JUDGEMENT
Chaturvedi, J. -
(1.)LEARNED counsel for the appellants in this second appeal contends that unlike a son the grandsons of Khuman deceased, are not liable for a debt contracted by Khuman as surety unless it is proved that consideration was received by the grandfather for accepting, the suretyship. This distinction between the liability of a son and that of a grandson was made in Narayan v. Venkatacharya,, 28 Bom. 408 : (6 Bom L.R. 434). This decision is noted in Mulla's Hindu Law without any comment upon it. In Gour's Hindu Code (Edn. 4) an opinion is expressed at p. 515 that this decision is not correct. In view of the decision of the Privy Council in Masitulla v. Damodar Prasad,, 53 I.A. 204 : (A.I.R. 1926 P.C. 105) which lays down that under Mitakshara law the liability of the sons, grandsons and great grandsons is co -extensive, this Bombay Court decision to the extent that it lays down a different rule for the sons and grandsons is regarded by Mr. S.V. Gupta in his Hindu Law (1947 Edn.) at p. 738 to have been overruled.

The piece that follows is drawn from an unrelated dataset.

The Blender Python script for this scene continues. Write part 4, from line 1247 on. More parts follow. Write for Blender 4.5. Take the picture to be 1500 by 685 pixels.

(2.)IN Mahabirprasad v. Sri Narayan,, A.I.R. 1918 pat. 345 : (3 pat. L.J. 396) and in Balkriskna Sahai v. Syam Sunder Sahai, A.I.R. 1920 Pat. 201 : (56 I.C. 962), the Patna High Court expressed the opinion that a son and a grandson are equally liable for the payment of the surety debts. But in both the cases it was only the question of son's liability which was involved and the opinion about the law regarding the grandson's liability must be considered as obiter. In Lyallpur Bank Ltd. v. Mehr Chand,, A.I.R. 1934 pesh. 132 : (153 I.C. 78), Almond J.C. followed Narayan v. Venkatacharya,, 28 Bom. 408 :, (6 Bom. L.R. 434) and observed that in the Privy Council case Masitullah v. Damodar Prasad, A.I.R. 1926 P.C. 105 : (63 I.A. 204), the question was not one of surety debt, and so the general remarks of the Privy Council about the coextensive nature of the liability of the son and grandson cannot be applied to the case of surety debt. The position thus comes down to this : that there are only two reported cases bearing, directly on the point. The Pashawar decision only follows the reported ruling of the Bombay High Court, and with respect to the learned Judge, it is difficult to find any convincing reasoning in the observations of Chandavarkar J. who delivered the Divisional Bench judgment in Narayan v. Venkatacharya,, 28 Bom. 408 : (6 Bom. L.R. 434). He merely says at p. 411 that
the law as laid down in the Mistakshara, by which She partite are governed, is that a grandson is not liable to pay a debt which his grandfather contracted as a surety unless the latter in accepting the liability of a surety received soma consideration for it.
(3.)AS remarked by Sulaiman C.J. and Rachhapal Singh J. in Dwarka Das v. Kishen Das, : 55 ALL. 675 : (A.I.R. 1933 ALL. 587),
with great respect to the learned Judge, there seems to have been some mistakes, in assuming that the law is laid down in these terms in the Mitakshara. As a matter of foot, we can find no passage therein wherein the liability of the grandson to pay the debt of a grandfather, contracted as a surety, is subject to the receipt of consideration.
The learned Judges in this case after citing many extracts from Manu, Yagnavalkya, Mitakshara. Mayukha, Vishnu and others, were of opinion that the liability of the son exists in the case of surety for payment, but the liability of the grandsons for the payment of the debt incurred as surety does not exist at all. The case before the learned Judges was that of the liability of the son of the surety and cot of his grandson and the remarks mentioned above should be taken to be obiter, though it must be conceded that the conclusions, about the grand -son's liability appear to be fully supported by the extracts quoted from the various Smritis in this ruling.